Entendemos que la naturaleza mata con la misma mano que nos da de comer. La lluvia que hace crecer las calabazas, durante una tormenta es la misma que sumerge pueblos. Le quita la carne a los colchones y solo permanecen al final los huesos de sus muelles. Convierte las casas en miradores de estrellas. 

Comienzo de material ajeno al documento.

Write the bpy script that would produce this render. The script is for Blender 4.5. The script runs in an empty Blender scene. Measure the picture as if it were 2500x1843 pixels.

El fresco de las cinco que entra por el balcón y amaina el calor insoportable de la tarde y que se oye como un rozar de telas, se convierte en aullido de perro jíbaro, en el llanto húmedo de los recién nacidos que todo les asusta y no saben por qué. Las ráfagas despedazan, muerden, arrebatan. Cercenan las manos de los árboles. Echan abajo los muros y no los que elevaste entre tú y yo o al que le incrementaste dos metros para que el vecino chismoso no supiera en qué andas; sino los que nos sostienen, los que evitan que todo se derrumbe. 

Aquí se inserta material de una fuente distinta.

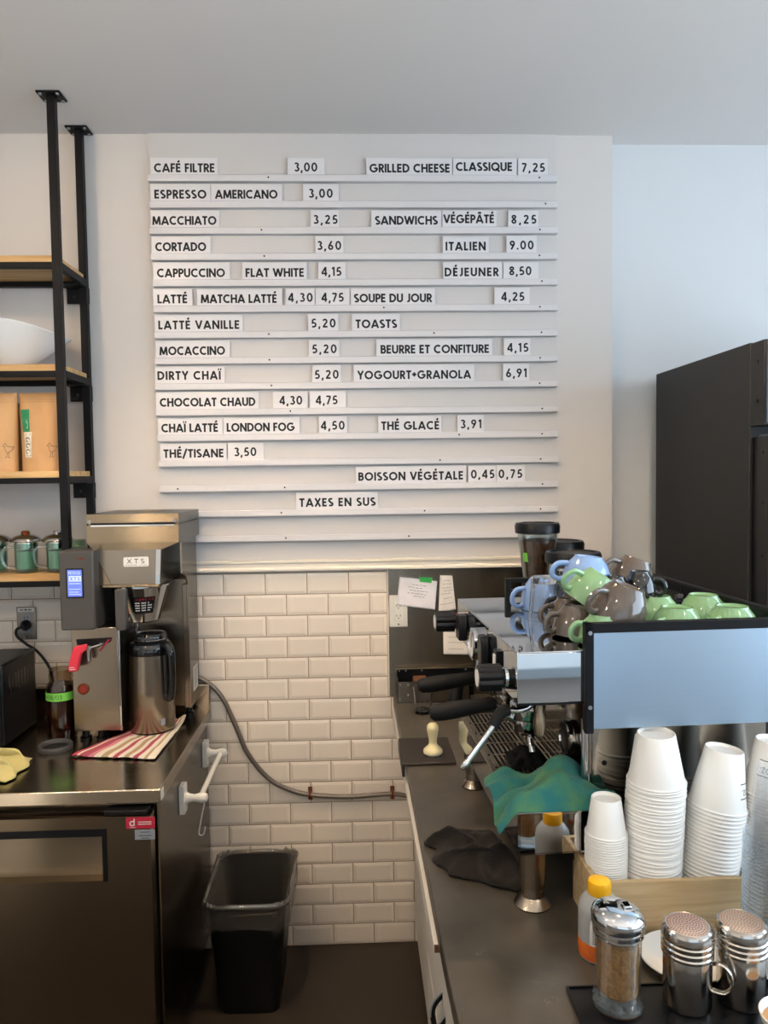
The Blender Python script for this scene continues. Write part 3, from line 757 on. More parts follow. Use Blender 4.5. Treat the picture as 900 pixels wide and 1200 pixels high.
for v, n, a in ((.828, 10, -.602), (.818, 13, -.606), (.811, 8, -.599)):
    for kx in range(n):
        u = a+.0026*kx; q.quad([(u, 2.0234, v-.0012), (u+.002, 2.0234, v-.0012), (u+.002, 2.0234, v+.0012), (u, 2.0234, v+.0012)])
q.build('print', INK, s2, world=True, smooth=False, recalc=False)
# white towel bar on the fridge side
tbx = -.5675
tb = MB()
tb.cyl((-.505, 2.335, .785), (-.505, 2.70, .795), .0085, seg=16)
tb = tb.build('towel_bar', WHITEP, uf, world=True, label='white plastic towel bar on the fridge side')
for y, z in ((2.335, .785), (2.69, .795)):
    e = MB().box(tbx, tbx+.018, y-.021, y+.021, z-.045, z+.045)
    e.lathe([(.024, 0), (.014, .014), (.011, .03), (.0155, .048), (.0165, .058), (.012, .07), (0, .074)], 20, M4.Translation((tbx+.014, y, z)) @ M4.Rotation(pi/2, 4, 'Y'))
    e.build('bar_mount', WHITEP, tb, world=True, bevel=.002)
hk = MB().tube([(-.505, 2.352, .7935), (-.494, 2.352, .790), (-.494, 2.35, .77), (-.505, 2.35, .72), (-.515, 2.35, .668), (-.512, 2.35, .658), (-.503, 2.35, .658), (-.498, 2.35, .668), (-.495, 2.35, .684)], .0022, 8, smooth=5)
hk = hk.build('wire_hook', WHITEP, None); tag(hk, 'thin white wire hook hanging from the near end of the towel bar', 'hook')

# microwave, outlet, cord
mw = thing('microwave', 'black microwave oven at the left edge of the steel worktop', 'microwave', (-1.36, 2.51, .932))
bx('body', BLACKP, mw, -1.60, -1.128, 2.39, 2.635, .944, 1.205, .006, True)
bx('door', BLACKG, mw, -1.595, -1.25, 2.374, 2.391, .95, 1.199, .004, True)
bx('control_panel', BLACKP, mw, -1.248, -1.132, 2.376, 2.391, .95, 1.199, .004, True)
MB().box(-1.285, -1.268, 2.345, 2.36, .99, 1.16).box(-1.285, -1.268, 2.36, 2.375, .99, 1.0).box(-1.285, -1.268, 2.36, 2.375, 1.15, 1.16).build('handle', BLACKG, mw, world=True, bevel=.003)
for x in (-1.56, -1.17):
    for y in (2.42, 2.60): MB().cyl((x, y, .932), (x, y, .945), .014, seg=14).build('foot', RUBBER, mw, world=True)
vb = MB()
for k in range(7): vb.box(-1.1282, -1.1272, 2.43+.022*k, 2.442+.022*k, 1.10, 1.16)
vb.build('vent', BLACKG, mw, world=True)

def wall_outlet(label, x0, x1, z0, z1, y, pm, fm, plug):
    t = thing('wall_outlet', label, 'outlet', ((x0+x1)/2, y, z0))
    bx('cover_plate', pm, t, x0, x1, y-.005, y, z0, z1, .0015, True)
    cx, cz = (x0+x1)/2, (z0+z1)/2; w = (x1-x0)
    f = bx('socket_face', fm, t, cx-w*.24, cx+w*.24, y-.0065, y-.0045, cz-.036, cz+.036, .001, True)
    sl = MB()
    for s in (-1, 1):
        zc = cz+s*.019
        sl.box(cx-.0075, cx-.0055, y-.0068, y-.006, zc-.002, zc+.006).box(cx+.0055, cx+.0075, y-.0068, y-.006, zc-.002, zc+.007)
        sl.cyl((cx, y-.0068, zc-.0075), (cx, y-.006, zc-.0075), .0023, seg=10)
    sl.build('slots', BLACKP, f, world=True)
    for zc in (z0+.010, z1-.010): MB().cyl((cx, y-.0065, zc), (cx, y-.004, zc), .003, seg=10).build('screw', SCREW, t, world=True)
    return t
ol = wall_outlet('steel wall outlet with a black plug above the microwave', -1.255, -1.185, 1.203, 1.324, 2.79, OUTST, GREYS, True)
lb = MB().box(-1.249, -1.191, 2.7838, 2.7852, 1.306, 1.321).build('label_strip', WHITEP, ol, world=True, label='white label strip with small black print')
q = MB()
for kx in range(13):
    if kx in (4, 8): continue
    q.quad([(-1.241+.0032*kx, 2.7834, 1.311), (-1.2386+.0032*kx, 2.7834, 1.311), (-1.2386+.0032*kx, 2.7834, 1.3155), (-1.241+.0032*kx, 2.7834, 1.3155)])
q.build('print', INK, lb, world=True, smooth=False, recalc=False)
pc = thing('power_cord', 'black plug and cord hanging from the steel outlet behind the jar', 'cord', (-1.22, 2.77, 1.25))
MB().lathe([(.019, 0), (.019, .012), (.014, .022), (.008, .036)], 18, M4.Translation((-1.22, 2.7835, 1.258)) @ M4.Rotation(pi/2, 4, 'X')).build('plug', BLACKP, pc, world=True)
MB().tube([(-1.22, 2.752, 1.258), (-1.237, 2.742, 1.249), (-1.236, 2.742, 1.225), (-1.205, 2.745, 1.195), (-1.165, 2.745, 1.165), (-1.125, 2.74, 1.11), (-1.107, 2.735, 1.04), (-1.105, 2.73, .98), (-1.108, 2.72, .938), (-1.13, 2.70, .9365)], .0052, 10, smooth=6).build('cord', BLACKP, pc, world=True)

# jar of syrup with lime tape; loose lid; cloths
jr = thing('syrup_jar', 'tall glass jar of dark syrup with lime tape beside the coffee brewer', 'jar', (-.992, 2.505, .932))
MB().lathe([(.042, 0), (.047, .006), (.047, .165), (.044, .180), (.036, .192), (.036, .198), (.038, .202), (.036, .207), (.038, .212), (.036, .22), (.037, .232), (.034, .232), (.033, .195), (.043, .165), (.043, .008), (0, .007)], 40, cap=True).build('glass', GLASSJ, jr)
MB().lathe([(0, .009), (.0425, .009), (.0425, .162), (.036, .181), (.0, .182)], 32).build('syrup', SYRUPD, jr)
tp = MB(); tp.lathe([(.0478, .133), (.0478, .160)], 40, cap=False)
tp = tp.build('tape', LIME, jr, label='lime green tape with handwriting')
tq = text_quads('08/03', -.022, .026, .139, .015, .11) + text_quads('2', -.044, -.036, .139, .013, .11) + ribbon([(-.034, .142), (-.031, .149), (-.029, .142), (-.026, .149), (-.024, .143)], .0013)
put_quads(tq, lambda u, v: (.0482*sin(u/.0482-.12), -.0482*cos(u/.0482-.12), v)).build('lettering', INK, tp, recalc=False, smooth=False)

ld = thing('jar_lid', 'loose dark ring lid lying flat on the steel worktop', 'lid', (-.972, 2.395, .932))
MB().lathe([(.043, .0), (.051, 0), (.052, .004), (.052, .013), (.050, .016), (.046, .016), (.044, .012), (.043, .006)], 40, closed=True, cap=False).build('ring', DGREY, ld)
MB().lathe([(0, .001), (.043, .001), (.043, .003), (0, .003)], 32).build('disc', BLACKP, ld)

def cloth(name, label, cat, mt, fn, nu, nv, solid, uv=False):
    o = MB().grid(fn, nu, nv, uv=uv).build(name, mt, None, solid=solid, sub=1, ang=180)
    return tag(o, label, cat)
def fn_yc(u, v):
    w = noise.noise(V((u*2.2, v*2.2, 4)))
    X = -1.32+.325*u-.05*v*(1-u)+.012*noise.noise(V((v*3, u, 1))); Y = 2.140+.185*v+.03*noise.noise(V((u*3, 1, v)))-.02*u
    e = min(u*1.2, (1-u)*2.2, v*1.6, (1-v)*1.6); a = max(0, min(1, e*4.5))
    ph = 13*v+3.5*u+1.8*w
    fold = .5+.5*sin(ph)
    z = .9365+a*(.012+.040*fold*(1.1-.45*u)+.010*noise.noise(V((u*5, v*5, 2))))
    return (X+.008*cos(ph), Y+.022*cos(ph)*a, max(z, .936))
cloth('yellow_cloth', 'folded pale yellow cloth at the left edge of the steel worktop', 'cloth', CLOTHY, fn_yc, 30, 26, .004)

A, B, C, D = V((-.893, 2.312)), V((-.624, 2.268)), V((-.612, 2.640)), V((-.735, 2.62))
def fn_tw(u, v):
    p = (A*(1-u)+B*u)*(1-v)+(D*(1-u)+C*u)*v
    n = noise.noise(V((u*5, v*6, 3)))
    p = p + V((.006*noise.noise(V((v*7, u*2, 1))), .006*noise.noise(V((u*7, 5, v)))))
    z = .9365+.0035*(.6+n)+.004*(.5+.5*sin(u*22))*(1-.6*v)*.35
    if v < .04: z -= .001
    ctr = (p-V((-.705, 2.545))).length
    if ctr < .095: z = .9365
    elif v > .75 and u > .6: z += .02*min(1, (v-.75)*5)*min(1, (u-.6)*4)*(ctr-.095)/.05
    return (p.x, p.y, z)
cloth('striped_towel', 'red and beige striped tea towel lying under the steel thermos', 'towel', STRIPED, fn_tw, 40, 34, .005, uv=True)

# ================================================================== COFFEE BREWER
cb = thing('coffee_brewer', 'tall stainless batch coffee brewer on the left worktop', 'coffee machine', (-.76, 2.6, .932))
bx('tower', STEELV, cb, -.932, -.782, 2.448, 2.735, .968, 1.309, .003, True)
bx('tower_trim', MIRROR, cb, -.7825, -.776, 2.446, 2.456, .968, 1.303, .001, True, 'bright polished corner strip')
bx('head_side', DGREY, cb, -.872, -.857, 2.50, 2.735, 1.309, 1.435, .002, True)
# control box
ctl = bx('control_box', DGREY, cb, -.947, -.838, 2.405, 2.503, 1.309, 1.564, .006, True, 'dark grey control box')
bz = bx('display_bezel', BLACKP, ctl, -.925, -.870, 2.4035, 2.406, 1.413, 1.508, .002, True)
sc = bx('display', SCREEN, bz, -.920, -.875, 2.4025, 2.404, 1.418, 1.503, .0015, True, 'lit blue display')
bx('display_banner', SCREENL, sc, -.9155, -.8765, 2.4021, 2.4027, 1.466, 1.484, .0005, True)
put_quads(text_quads('FETCO', -.916, -.879, 1.489, .0095, .17), lambda u, v: (u, 2.4019, v)).build('lettering', SCREENL, sc, world=True, recalc=False, smooth=False)
put_quads(text_quads('XTS', -.911, -.881, 1.4695, .0115, .17), lambda u, v: (u, 2.4017, v)).build('lettering', SCREEN, sc, world=True, recalc=False, smooth=False)
q = MB()
for v, n in ((1.458, 12), (1.440, 12), (1.431, 10), (1.424, 12)):
    for kx in range(n): q.quad([(-.915+.0031*kx, 2.4019, v), (-.9128+.0031*kx, 2.4019, v), (-.9128+.0031*kx, 2.4019, v+.003), (-.915+.0031*kx, 2.4019, v+.003)])
q.build('lettering', SCREENL, sc, world=True, recalc=False, smooth=False)
q = MB()
for kx in range(3): q.box(-.887+.007*kx, -.882+.007*kx, 2.4035, 2.405, 1.536, 1.543)
q.build('indicator_lights', COPPER, ctl, world=True)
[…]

No nos engañemos. No existen huracanes con nombres amables. No importa cómo los llamen, qué tan dulce suene en el oído. Si su mención te recuerda a algún fantasma, un amorío de juventud, una historia inconclusa, una apreciada amiga que ya no está. La ternura no vale cuando hablamos de un fenómeno que esparce el caos, tan terrible que reafirma nuestra fragilidad y por tanto nuestra humanidad. 

Nunca seremos los mismos después de Melissa. Quedan demasiados escombros y pedazos de nosotros mismos que no se pueden unir, porque siempre faltan piezas en el conteo final. No obstante, trataremos de armarnos otra vez, aunque nos cueste. No seremos los mismos, pero quizás, con un poco de suerte, seremos.